Indochino lands $42 million from Chinese manufacturer

Custom menswear retailer and global garment manufacturer sign five-year agreement

Dayang Group, a China-based garment manufacturer, has invested $42 million in Vancouver menswear retailer Indochino, making it one of the company’s top five shareholders. The investment will help the company accelerate its growth, significantly expand its retail footprint in North America and introduce a series of new product lines for both its online and retail stores. Indochino’s mission is to deliver a million suits by 2020 and it plans to open more showrooms in 2016 with as many as 150 by 2020. 

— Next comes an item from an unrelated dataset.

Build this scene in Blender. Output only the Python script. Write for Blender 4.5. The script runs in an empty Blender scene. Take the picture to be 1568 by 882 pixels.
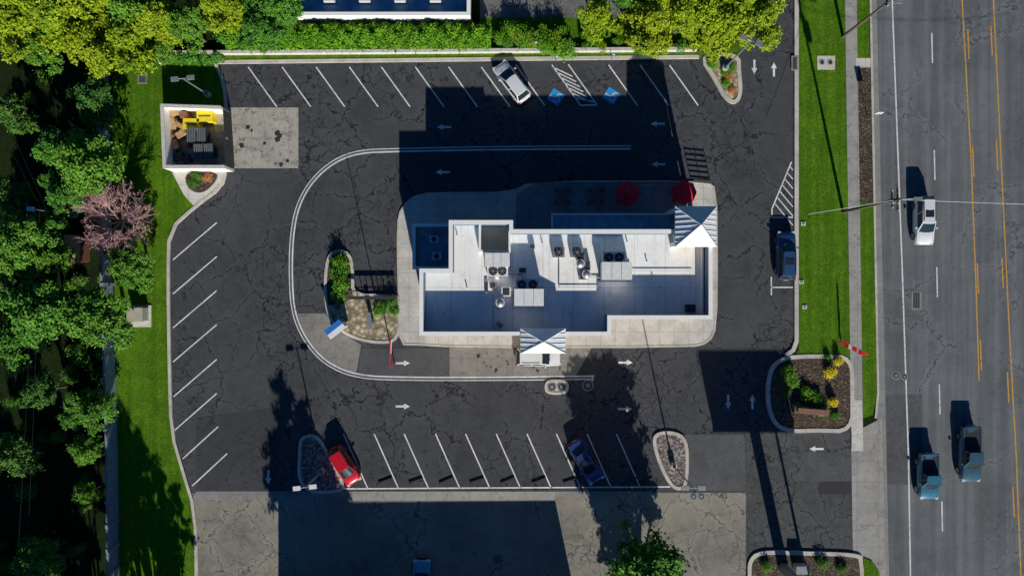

Founded by Victoria natives Kyle Vucko and Heikal Gani in 2007 as an online retailer, Indochino now has customers in more than 130 countries and retail showrooms in seven North American cities. Vucko stepped down as CEO in December 2015, with retail and Internet veteran Drew Green stepping in to take his place.

China’s leading garment manufacturer and exporter, with over 7,000 staff, 10 manufacturing factories and annual capacity of 10 million pieces of clothing, Dayang manufactures suits for global brands including Ralph Lauren, BCBG, J-Crew and Banana Republic—plus billionaire Warren Buffet, who gets his own suits from the company. One of its factories will be dedicated to Indochino, along with a team who will work exclusively on the brand. Indochino, which already manufactures in China, plans to retain its current team in the country.

In response to an email asking whether Indochino might go public, Green said, “Indochino is focused on growing its business and a successful business gives us options. An IPO [initial public offering] could certainly be something we consider in the coming months and years.”